Ces sociétés doivent donc adopter une nouvelle démarche à l’innovation pour :

  • Développer, tester, modifier et lancer de nouveaux produits et services beaucoup plus rapidement;
  • S’habituer à lâcher prise et permettre à des intervenants externes de diriger le processus d’élaboration de produits et de services au nom de la société.

Penser comme une société de capital-risque
Il est pratiquement impossible de prédire la réussite finale d’un nouvel outil ou d’un produit. Cependant, nous croyons que les banques et autres institutions devraient miser sur plusieurs petits projets, plutôt que de placer tous leurs œufs dans un même panier. Elles répartiraient ainsi le risque et augmenteraient leur chance de réussite. Les sociétés ne réussiront pas toutes, mais certaines d’entre elles gagneront GROS.

Conclure des alliances avec les nouveaux joueurs
Les partenariats seront au cœur même de ce nouveau cadre où l’apport de chacun, autant des sociétés traditionnelles que des nouveaux venus, sera important.
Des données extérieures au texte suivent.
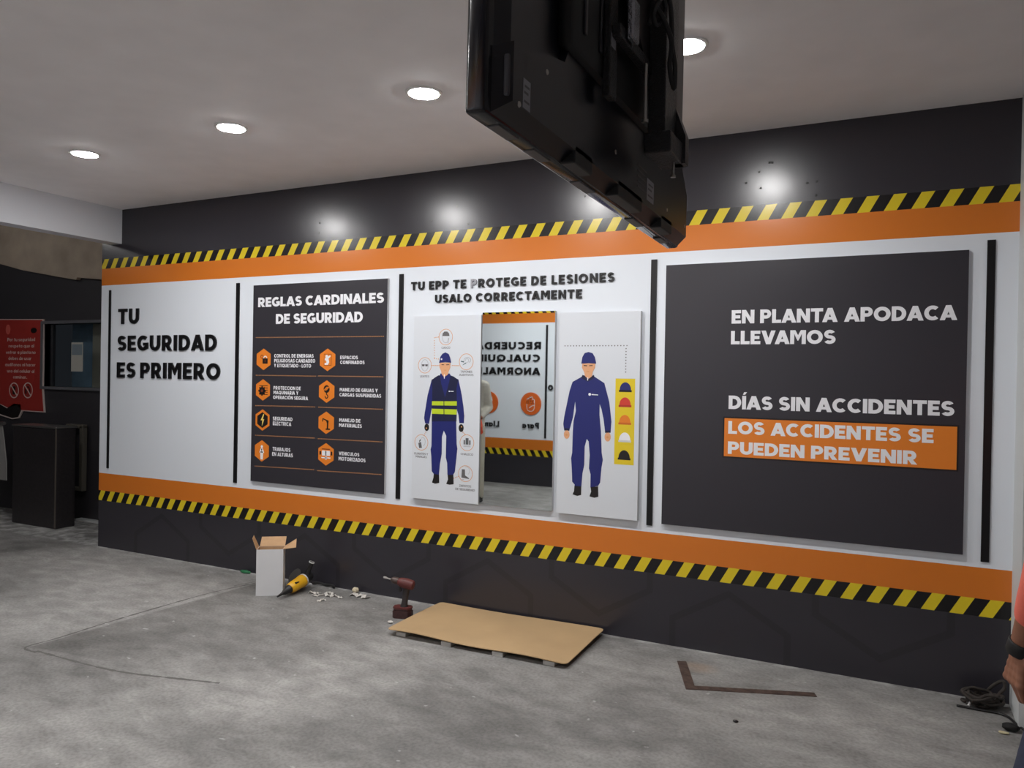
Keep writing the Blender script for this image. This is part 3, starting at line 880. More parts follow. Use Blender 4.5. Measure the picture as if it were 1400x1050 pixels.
# ---- helmet colour panel
x0, x1, z0, z1 = -1.880, -1.357, .719, 1.973
HP = thing('helmet_colour_panel', 'pale upright panel showing a worker beside five helmets on a yellow strip', 'wall panel', (x0, 0, z0))
put('panel', board_box(x0, x1, z0, z1, yf), [M_PBOARD, M_EDGE], HP)
Q6 = Print(yf, 760, 470, .11429)
bm = NB()
Q6.poly(bm, [(330, 380), (290, 405), (200, 455), (165, 560), (100, 870), (88, 960), (100, 1035), (160, 1040), (175, 990), (205, 880), (230, 690), (240, 800), (212, 920), (203, 1040), (195, 1300), (182, 1370), (190, 1500), (195, 1650), (225, 1685), (222, 1705), (305, 1710), (318, 1550), (340, 1450), (345, 1230), (370, 1138), (392, 1170), (405, 1330), (395, 1490), (415, 1560), (413, 1720), (505, 1700), (530, 1660), (545, 1490), (562, 1390), (548, 1300), (540, 1050), (522, 850), (524, 720), (545, 780), (570, 900), (590, 1060), (655, 1062), (665, 930), (640, 700), (580, 470), (480, 405), (440, 380)], 0)
Q6.poly(bm, [(102, 1005), (164, 1012), (160, 1040), (100, 1037)], 1, T); Q6.poly(bm, [(586, 1038), (656, 1036), (655, 1064), (590, 1066)], 1, T)
Q6.poly(bm, [(318, 372), (345, 380), (385, 425), (430, 385), (455, 372), (465, 405), (395, 450), (375, 450), (305, 410)], 1, T)
Q6.disc(bm, 130, 1085, .0265, 2, T, sx=.72); Q6.disc(bm, 620, 1115, .0275, 2, T, sx=.72)
Q6.disc(bm, 128, 1090, .007, 6, 2 * T); Q6.disc(bm, 618, 1118, .007, 6, 2 * T)
Q6.poly(bm, [(222, 1700), (305, 1705), (302, 1808), (255, 1820), (200, 1800), (218, 1760)], 4, T); Q6.poly(bm, [(415, 1715), (505, 1705), (508, 1830), (460, 1842), (402, 1825), (422, 1770)], 4, T)
Q6.poly(bm, [(318, 235), (472, 235), (470, 285), (442, 335), (432, 390), (385, 422), (348, 385), (340, 340), (312, 285)], 2, 2 * T)
Q6.poly(bm, [(305, 238), (318, 160), (345, 112), (390, 98), (440, 112), (468, 160), (484, 238), (395, 232)], 0, 3 * T)
Q6.poly(bm, [(335, 255), (375, 258), (375, 268), (335, 265)], 4, 3 * T); Q6.poly(bm, [(400, 258), (440, 255), (440, 265), (400, 268)], 4, 3 * T); Q6.poly(bm, [(365, 328), (402, 328), (396, 338), (370, 338)], 6, 3 * T)
Q6.poly(bm, [(375, 402), (388, 402), (386, 440), (377, 440)], 5, 3 * T)
Q6.disc(bm, 405, 605, .0085, 5, T); Q6.poly(bm, [(428, 600), (505, 608), (505, 617), (428, 613)], 5, T)
tag(put('worker_illustration', bm, mats_fig, HP), 'printed worker in plain navy overalls and helmet')
bm = NB(); 
ya, yb_ = Q6.p(715, 415), Q6.p(930, 1455)
box(bm, (ya.x, yf - T, yb_.z), (yb_.x, yf, ya.z))
ys = put('yellow_strip', bm, M_PYELLOW, HP)
for (x, z), m_, nm in (((832, 518), M_PN, 'blue'), ((828, 698), M_PRED, 'red'), ((825, 908), M_PO, 'orange'), ((824, 1118), M_PW, 'white'), ((817, 1330), M_PK, 'black')):
    c = Q6.p(x, z)
    bm = NB()
    prism(bm, [(c.x - .040, yf - T, c.z - .030), (c.x + .040, yf - T, c.z - .030), (c.x + .040, yf - T, c.z - .018), (c.x - .040, yf - T, c.z - .018)], (0, -T, 0), 1)
    prism(bm, [(c.x + .0355 * math.cos(math.pi * i / 14), yf - T, c.z - .0185 + .047 * math.sin(math.pi * i / 14)) for i in range(15)], (0, -T, 0), 0)
    rim = {'blue': M_PK, 'red': mat('deep red print', (176, 46, 38), .5), 'orange': mat('deep orange print', (206, 104, 30), .5), 'white': mat('off white print', (204, 206, 210), .5), 'black': M_PK}[nm]
    tag(put('helmet_print', bm, [m_, rim], ys), f'printed {nm} helmet')
bm = NB(); Q6.dots(bm, (110, 25), (850, 22), 22, w=.0032); Q6.dots(bm, (840, 58), (835, 338), 9, w=.0032)
put('dotted_line', bm, M_PG, HP)

# ---- mirror
bm = NB(); box(bm, (-2.436, -.024, .724), (-1.915, -.0005, 1.987))
bm.faces.ensure_lookup_table()
for f in bm.faces:
    f.material_index = 0 if f.calc_center_median().y < -.0235 else 1
tag(put('mirror', bm, [mat('mirror silver', (222, 228, 228), 0.015, metal=1.0), M_EDGE], loc=(-2.436, 0, .724)), 'tall frameless mirror hanging between the two worker panels', 'mirror')

# ================================================================= OPPOSITE WALL (seen in the mirror)
def opp_line(words, xs, xe, z0, z1, label_of, group, **k):
    raised_letters(words, -xs, -xe, z0, z1, opp_pt(YO + .016), (0, -.0158, 0), label_of, group, **k)
GO = 'raised letters on the opposite wall'
oz = lambda w_: (lambda ch, w, o: f'black raised letter {ch}, {o} letter of {w} {w_}')
opp_line(['RECUERDA'], -4.612, -5.70, 2.000, 2.106, oz('on the opposite wall'), GO)
opp_line(['CUALQUIER'], -4.625, -5.80, 1.815, 1.921, oz('on the opposite wall'), GO)
opp_line(['ANORMALIDAD'], -4.615, -6.03, 1.622, 1.728, oz('on the opposite wall'), GO)
opp_line(['Para'], -4.622, -4.885, .838, .925, oz('under the hand disc'), GO)
opp_line(['Llama'], -5.275, -5.63, .838, .925, oz('under the telephone disc'), GO)
bm = NB(); box(bm, (-4.536, YO + .0002, .70), (-4.504, YO + .008, 2.35), .001)
tag(put('divider_bar', bm, M_BAR, loc=(-4.52, YO, .7)), 'thin black upright bar beside RECUERDA on the opposite wall', 'divider bar')
M_DISC = mat('orange acrylic disc', (216, 100, 38), 0.35)
def opp_disc(x, z, label, kind):
    t = thing('icon_disc', label, 'icon disc', (x, YO, z), 0, 'orange icon discs on the opposite wall')
    bm = NB(); lathe(bm, (0, .0003, 0), (0, 1, 0), [(0, .167), (.010, .167), (.012, .165)], 48); put('disc', bm, M_DISC, t, local=True)
    bm = NB()
    def ln(pts, w=.0045):
        for a, b in zip(pts, pts[1:]):
            a, b = Vector((a[0], 0, a[1])), Vector((b[0], 0, b[1]))
            d = (b - a).normalized(); n = Vector((-d.z, 0, d.x)) * w
            y = Vector((0, .0122, 0))
            prism(bm, [a - n - d * w + y, b - n + d * w + y, b + n + d * w + y, a + n - d * w + y], (0, .0012, 0))
    if kind == 'hand':
        ln([(.06, -.0), (.06, -.06), (.045, -.095), (.015, -.11), (-.02, -.11), (-.05, -.095), (-.062, -.06), (-.062, .05)])
        for i, (u0, u1, h_) in enumerate(((.06, .03, .07), (.03, 0, .105), (0, -.031, .1), (-.031, -.062, .08))):
            ln([(u0, -.0), (u0, h_ - .015), ((u0 + u1) / 2, h_), (u1, h_ - .015), (u1, 0)])
        ln([(.055, -.02), (.02, -.03), (-.02, -.06)])
    else:
        ln([(.02, .1), (.06, .08), (.07, .03), (.055, .0), (.07, -.03), (.05, -.06), (.03, -.07), (.02, -.1), (-.05, -.1), (-.06, -.02), (-.07, .04), (-.03, .1), (.02, .1)])
        ln([(-.085, -.04), (-.105, -.07), (-.085, -.1)]); ln([(-.07, -.055), (-.08, -.07), (-.07, -.085)])
    put('icon_line', bm, M_PW, t, local=True)
opp_disc(-4.757, 1.198, 'orange disc with a raised hand outline on the opposite wall', 'hand')
opp_disc(-5.465, 1.198, 'orange disc with a head outline on the opposite wall', 'head')
bm = NB()
for po in arc_pieces(-4.447, 1.44, .040, .040, 0, 360, .022, 24): prism(bm, [(a, YO + .0003, b) for a, b in po], (0, .012, 0))
tag(put('wall_ring', bm, M_LETTER, loc=(-4.447, YO, 1.44)), 'small black ring fixed to the opposite wall beyond the bar', 'ring')
# ================================================================= ANNEX: TURNSTILE, BARRIER, RED SIGN
M_STEEL = mat('dark brushed steel', (66, 62, 64), 0.38, metal=0.6, noise=0.12, scale=40)
M_STEELT = mat('bright steel edge', (170, 168, 166), 0.3, metal=0.9)
M_OLIVE = mat('dull painted tube', (96, 92, 84), 0.5)
t = thing('turnstile', 'dark steel turnstile cabinet standing under the red sign', 'turnstile', (-7.7, .42, 0))
bm = NB(); box(bm, (-8.03, .254, 0), (-7.325, .46, .985), .012); put('cabinet', bm, M_STEEL, t)
bm = NB(); box(bm, (-8.04, .246, .985), (-7.315, .468, 1.005), .006); put('top_plate', bm, M_STEELT, t)
bm = NB(); box(bm, (-7.333, .248, .01), (-7.321, .260, .984), .002); put('corner_strip', bm, mat('worn steel edge', (120, 112, 104), .4, metal=.7), t)
bm = NB()
for x in (-7.74, -7.53):
    box(bm, (x - .025, .645, .33), (x + .03, .70, .99), .008)
box(bm, (-7.78, .645, .96), (-7.50, .70, 1.0), .008); box(bm, (-7.80, .645, .31), (-7.50, .70, .35), .008)
box(bm, (-7.78, .455, .62), (-7.74, .66, .66)); put('guard_frame', bm, M_OLIVE, t)
t = thing('access_barrier', 'pale grey barrier wing with steel rails beyond the turnstile cabinet', 'barrier', (-8.55, .27, 0))
bm = NB(); box(bm, (-8.75, .22, 0), (-8.62, .36, 1.05), .012); put('post', bm, M_STEEL, t)
bm = NB(); rod(bm, (-8.65, .27, 1.0), (-8.165, .25, 1.005), .017); rod(bm, (-8.65, .27, .115), (-8.15, .25, .12), .014)
put('rail', bm, M_STEELT, t, smooth=True)
bm = NB(); prism(bm, [(-8.62, .27, .42), (-8.145, .26, .42), (-8.15, .26, .60), (-8.20, .262, .84), (-8.24, .264, .99), (-8.62, .27, .99)], (0, .012, 0)); put('wing_panel', bm, mat('grey wing plastic', (140, 138, 136), .5), t)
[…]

  • Les nouveaux joueurs amènent un vent de fraîcheur et de nouvelles technologies, et ne sont pas soumis aux mêmes restrictions réglementaires que les sociétés déjà établies.
  • Par contre, ces mêmes sociétés se targuent d’avoir un énorme capital client et une profonde connaissance de leurs clients, et les Canadiens leur font encore confiance.

Le travail de collaboration avec des partenaires non traditionnels nécessite évidemment une renonciation d’une partie du contrôle que les sociétés traditionnelles ont l’habitude d’avoir. Pour que ces partenariats fonctionnent efficacement, il est important que les parties définissent très clairement leurs objectifs et leurs exigences qui serviront à fixer les limites du développement de tout produit ou service.